┏━━
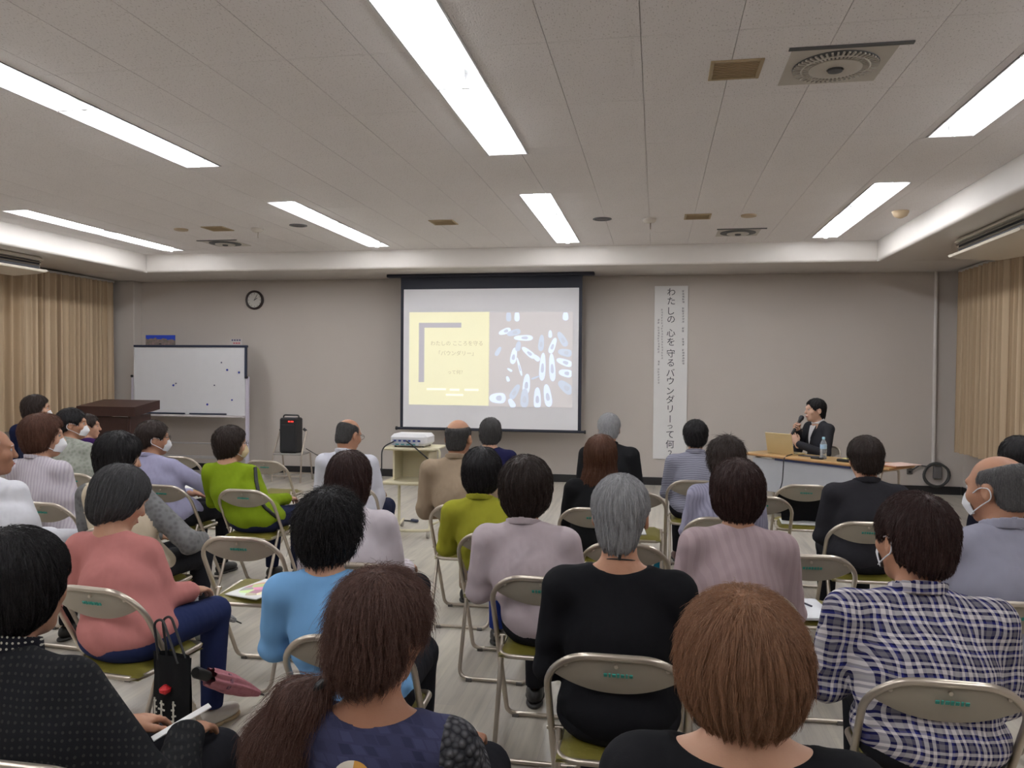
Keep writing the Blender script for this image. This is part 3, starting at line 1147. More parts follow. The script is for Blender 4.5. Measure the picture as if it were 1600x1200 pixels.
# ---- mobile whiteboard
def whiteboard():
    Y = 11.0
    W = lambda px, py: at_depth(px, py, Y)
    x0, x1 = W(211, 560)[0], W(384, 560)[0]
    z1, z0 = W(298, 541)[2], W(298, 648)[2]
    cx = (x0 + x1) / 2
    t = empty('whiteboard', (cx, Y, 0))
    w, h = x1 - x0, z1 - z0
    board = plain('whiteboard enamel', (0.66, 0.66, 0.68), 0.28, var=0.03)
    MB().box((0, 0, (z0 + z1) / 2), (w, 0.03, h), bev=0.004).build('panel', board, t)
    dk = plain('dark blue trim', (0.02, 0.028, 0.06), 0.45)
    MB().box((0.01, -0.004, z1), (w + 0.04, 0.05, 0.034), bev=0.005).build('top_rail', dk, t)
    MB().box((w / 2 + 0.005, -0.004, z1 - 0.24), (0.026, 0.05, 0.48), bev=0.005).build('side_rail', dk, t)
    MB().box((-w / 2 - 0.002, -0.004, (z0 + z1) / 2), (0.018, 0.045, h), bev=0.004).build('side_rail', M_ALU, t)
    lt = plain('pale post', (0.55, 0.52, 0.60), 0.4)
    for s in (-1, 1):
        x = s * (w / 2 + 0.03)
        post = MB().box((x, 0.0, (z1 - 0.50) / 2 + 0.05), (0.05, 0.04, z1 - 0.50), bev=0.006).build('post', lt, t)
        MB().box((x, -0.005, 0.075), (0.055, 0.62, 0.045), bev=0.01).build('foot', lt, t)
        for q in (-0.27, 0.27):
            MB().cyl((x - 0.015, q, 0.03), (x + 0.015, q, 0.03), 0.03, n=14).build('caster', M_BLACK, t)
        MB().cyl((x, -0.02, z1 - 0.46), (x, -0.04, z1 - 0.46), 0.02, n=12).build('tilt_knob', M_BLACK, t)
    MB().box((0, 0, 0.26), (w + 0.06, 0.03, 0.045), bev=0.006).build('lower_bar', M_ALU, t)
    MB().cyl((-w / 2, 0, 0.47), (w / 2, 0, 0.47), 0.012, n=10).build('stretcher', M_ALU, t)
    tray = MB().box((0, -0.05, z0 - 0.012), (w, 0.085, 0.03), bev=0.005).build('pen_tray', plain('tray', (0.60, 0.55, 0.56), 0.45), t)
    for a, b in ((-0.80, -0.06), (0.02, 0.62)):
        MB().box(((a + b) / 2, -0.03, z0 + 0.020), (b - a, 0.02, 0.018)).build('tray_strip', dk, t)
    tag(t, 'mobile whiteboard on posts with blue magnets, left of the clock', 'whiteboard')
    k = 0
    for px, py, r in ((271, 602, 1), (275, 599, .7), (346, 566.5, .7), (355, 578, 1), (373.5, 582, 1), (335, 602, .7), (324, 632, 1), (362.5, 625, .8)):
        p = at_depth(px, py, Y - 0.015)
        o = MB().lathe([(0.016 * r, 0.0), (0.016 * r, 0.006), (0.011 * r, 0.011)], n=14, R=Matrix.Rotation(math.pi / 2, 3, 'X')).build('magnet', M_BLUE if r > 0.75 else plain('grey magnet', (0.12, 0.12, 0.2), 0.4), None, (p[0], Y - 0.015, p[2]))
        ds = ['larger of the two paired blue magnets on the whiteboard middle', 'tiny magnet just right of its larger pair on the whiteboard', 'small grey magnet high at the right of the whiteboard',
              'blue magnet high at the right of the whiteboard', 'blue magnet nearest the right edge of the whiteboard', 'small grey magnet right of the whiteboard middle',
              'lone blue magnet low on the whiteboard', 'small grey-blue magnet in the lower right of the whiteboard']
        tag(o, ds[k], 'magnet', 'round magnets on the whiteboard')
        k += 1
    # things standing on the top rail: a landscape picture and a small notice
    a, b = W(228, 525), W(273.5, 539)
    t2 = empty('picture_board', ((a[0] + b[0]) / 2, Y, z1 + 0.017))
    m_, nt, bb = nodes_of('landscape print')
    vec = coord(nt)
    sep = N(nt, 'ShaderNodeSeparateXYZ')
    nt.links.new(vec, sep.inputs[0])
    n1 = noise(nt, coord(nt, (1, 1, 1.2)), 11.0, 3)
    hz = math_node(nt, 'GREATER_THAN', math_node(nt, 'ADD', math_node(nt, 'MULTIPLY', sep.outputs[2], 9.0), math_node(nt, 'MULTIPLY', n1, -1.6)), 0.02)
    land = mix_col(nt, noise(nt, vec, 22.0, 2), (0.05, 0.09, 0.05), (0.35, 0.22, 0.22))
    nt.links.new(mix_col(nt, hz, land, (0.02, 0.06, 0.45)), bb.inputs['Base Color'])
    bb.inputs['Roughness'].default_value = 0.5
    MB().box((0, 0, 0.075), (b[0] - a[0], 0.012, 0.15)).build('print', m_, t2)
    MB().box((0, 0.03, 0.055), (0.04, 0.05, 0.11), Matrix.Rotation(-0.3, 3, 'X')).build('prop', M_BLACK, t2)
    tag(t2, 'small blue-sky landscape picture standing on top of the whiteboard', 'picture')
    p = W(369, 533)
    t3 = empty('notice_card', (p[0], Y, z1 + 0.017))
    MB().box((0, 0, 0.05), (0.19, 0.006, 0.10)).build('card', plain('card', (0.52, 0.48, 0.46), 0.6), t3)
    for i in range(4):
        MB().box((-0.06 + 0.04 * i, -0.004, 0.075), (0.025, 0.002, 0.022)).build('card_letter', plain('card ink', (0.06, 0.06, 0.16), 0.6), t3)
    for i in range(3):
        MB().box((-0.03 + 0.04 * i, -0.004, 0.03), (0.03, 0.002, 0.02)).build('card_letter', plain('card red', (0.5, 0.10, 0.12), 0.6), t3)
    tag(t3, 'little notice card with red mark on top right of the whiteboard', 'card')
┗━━
Skip the images and write out the rest of the listing exactly.

Keep writing the Blender script for this image. This is part 3, starting at line 1147. More parts follow. The script is for Blender 4.5. Measure the picture as if it were 1600x1200 pixels.
# ---- mobile whiteboard
def whiteboard():
    Y = 11.0
    W = lambda px, py: at_depth(px, py, Y)
    x0, x1 = W(211, 560)[0], W(384, 560)[0]
    z1, z0 = W(298, 541)[2], W(298, 648)[2]
    cx = (x0 + x1) / 2
    t = empty('whiteboard', (cx, Y, 0))
    w, h = x1 - x0, z1 - z0
    board = plain('whiteboard enamel', (0.66, 0.66, 0.68), 0.28, var=0.03)
    MB().box((0, 0, (z0 + z1) / 2), (w, 0.03, h), bev=0.004).build('panel', board, t)
    dk = plain('dark blue trim', (0.02, 0.028, 0.06), 0.45)
    MB().box((0.01, -0.004, z1), (w + 0.04, 0.05, 0.034), bev=0.005).build('top_rail', dk, t)
    MB().box((w / 2 + 0.005, -0.004, z1 - 0.24), (0.026, 0.05, 0.48), bev=0.005).build('side_rail', dk, t)
    MB().box((-w / 2 - 0.002, -0.004, (z0 + z1) / 2), (0.018, 0.045, h), bev=0.004).build('side_rail', M_ALU, t)
    lt = plain('pale post', (0.55, 0.52, 0.60), 0.4)
    for s in (-1, 1):
        x = s * (w / 2 + 0.03)
        post = MB().box((x, 0.0, (z1 - 0.50) / 2 + 0.05), (0.05, 0.04, z1 - 0.50), bev=0.006).build('post', lt, t)
        MB().box((x, -0.005, 0.075), (0.055, 0.62, 0.045), bev=0.01).build('foot', lt, t)
        for q in (-0.27, 0.27):
            MB().cyl((x - 0.015, q, 0.03), (x + 0.015, q, 0.03), 0.03, n=14).build('caster', M_BLACK, t)
        MB().cyl((x, -0.02, z1 - 0.46), (x, -0.04, z1 - 0.46), 0.02, n=12).build('tilt_knob', M_BLACK, t)
    MB().box((0, 0, 0.26), (w + 0.06, 0.03, 0.045), bev=0.006).build('lower_bar', M_ALU, t)
    MB().cyl((-w / 2, 0, 0.47), (w / 2, 0, 0.47), 0.012, n=10).build('stretcher', M_ALU, t)
    tray = MB().box((0, -0.05, z0 - 0.012), (w, 0.085, 0.03), bev=0.005).build('pen_tray', plain('tray', (0.60, 0.55, 0.56), 0.45), t)
    for a, b in ((-0.80, -0.06), (0.02, 0.62)):
        MB().box(((a + b) / 2, -0.03, z0 + 0.020), (b - a, 0.02, 0.018)).build('tray_strip', dk, t)
    tag(t, 'mobile whiteboard on posts with blue magnets, left of the clock', 'whiteboard')
    k = 0
    for px, py, r in ((271, 602, 1), (275, 599, .7), (346, 566.5, .7), (355, 578, 1), (373.5, 582, 1), (335, 602, .7), (324, 632, 1), (362.5, 625, .8)):
        p = at_depth(px, py, Y - 0.015)
        o = MB().lathe([(0.016 * r, 0.0), (0.016 * r, 0.006), (0.011 * r, 0.011)], n=14, R=Matrix.Rotation(math.pi / 2, 3, 'X')).build('magnet', M_BLUE if r > 0.75 else plain('grey magnet', (0.12, 0.12, 0.2), 0.4), None, (p[0], Y - 0.015, p[2]))
        ds = ['larger of the two paired blue magnets on the whiteboard middle', 'tiny magnet just right of its larger pair on the whiteboard', 'small grey magnet high at the right of the whiteboard',
              'blue magnet high at the right of the whiteboard', 'blue magnet nearest the right edge of the whiteboard', 'small grey magnet right of the whiteboard middle',
              'lone blue magnet low on the whiteboard', 'small grey-blue magnet in the lower right of the whiteboard']
        tag(o, ds[k], 'magnet', 'round magnets on the whiteboard')
        k += 1
    # things standing on the top rail: a landscape picture and a small notice
    a, b = W(228, 525), W(273.5, 539)
    t2 = empty('picture_board', ((a[0] + b[0]) / 2, Y, z1 + 0.017))
    m_, nt, bb = nodes_of('landscape print')
    vec = coord(nt)
    sep = N(nt, 'ShaderNodeSeparateXYZ')
    nt.links.new(vec, sep.inputs[0])
    n1 = noise(nt, coord(nt, (1, 1, 1.2)), 11.0, 3)
    hz = math_node(nt, 'GREATER_THAN', math_node(nt, 'ADD', math_node(nt, 'MULTIPLY', sep.outputs[2], 9.0), math_node(nt, 'MULTIPLY', n1, -1.6)), 0.02)
    land = mix_col(nt, noise(nt, vec, 22.0, 2), (0.05, 0.09, 0.05), (0.35, 0.22, 0.22))
    nt.links.new(mix_col(nt, hz, land, (0.02, 0.06, 0.45)), bb.inputs['Base Color'])
    bb.inputs['Roughness'].default_value = 0.5
    MB().box((0, 0, 0.075), (b[0] - a[0], 0.012, 0.15)).build('print', m_, t2)
    MB().box((0, 0.03, 0.055), (0.04, 0.05, 0.11), Matrix.Rotation(-0.3, 3, 'X')).build('prop', M_BLACK, t2)
    tag(t2, 'small blue-sky landscape picture standing on top of the whiteboard', 'picture')
    p = W(369, 533)
    t3 = empty('notice_card', (p[0], Y, z1 + 0.017))
    MB().box((0, 0, 0.05), (0.19, 0.006, 0.10)).build('card', plain('card', (0.52, 0.48, 0.46), 0.6), t3)
    for i in range(4):
        MB().box((-0.06 + 0.04 * i, -0.004, 0.075), (0.025, 0.002, 0.022)).build('card_letter', plain('card ink', (0.06, 0.06, 0.16), 0.6), t3)
    for i in range(3):
        MB().box((-0.03 + 0.04 * i, -0.004, 0.03), (0.03, 0.002, 0.02)).build('card_letter', plain('card red', (0.5, 0.10, 0.12), 0.6), t3)
    tag(t3, 'little notice card with red mark on top right of the whiteboard', 'card')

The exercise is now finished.